Tellingly, the police often treated the victims of the rape gangs far more harshly than the rapists themselves. Young women in Rotherham complaining of sexual abuse were ‘threatened with arrest for wasting police time’. A Rotherham girl, known only as Child H, was 11 years old when she first reported her abuse to the police. When a man was later found with explicit pictures of her on his phone, still no action was taken. Then, when she was discovered in a derelict house with a number of men, her tormentors walked free, but she was arrested for being drunk and disorderly.
As just about every inquiry, report and investigation into the rape gangs has shown, the identity of the perpetrators warped the state’s response. Partly, the police, councillors and social workers feared being accused of racism. But their far bigger fear was that being more open about what was happening would stoke a racist backlash among the white working classes. In Rotherham, a senior police officer warned the father of an abused teenager that the town ‘would erupt’ if the rape gangs’ crimes became public knowledge. Alexis Jay’s report into Rotherham talks of broad ‘concern’ among the local authorities ‘that the ethnic element could damage community cohesion’.

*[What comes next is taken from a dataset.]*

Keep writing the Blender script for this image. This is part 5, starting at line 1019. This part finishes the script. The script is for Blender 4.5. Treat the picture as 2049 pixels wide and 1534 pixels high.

‘Damage community cohesion.’ That’s really just a polite way of saying that these girls had to be sacrificed for the good of multiculturalism, and out of fear of what might happen if these evil crimes were talked about openly and investigated fully. This betrays a deep contempt of both white Brits and Pakistani Brits alike. The former are apparently a pogrom in waiting, wont to go on a rampage against Asians in response to the crimes of a depraved few. Meanwhile, Pakistanis are presented as totally uninterested – offended even – by the police pursuing paedophiles operating within their midst.
Two-tier policing is not a myth. It’s the grim reality of life under multiculturalism. Multiculturalism might pose as simply being the same thing as tolerance, diversity, a true melting pot. But, in truth, it means treating groups differently on the basis of race and faith. It means approaching society not as a body of citizens with values and standards in common, but as an assemblage of antagonistic tribes who must be managed. Even if that means turning a blind eye to depraved crimes or corroding the principle of equality before the law.
We really are living in two-tier Britain. It is disgraceful that our rulers still refuse to admit it.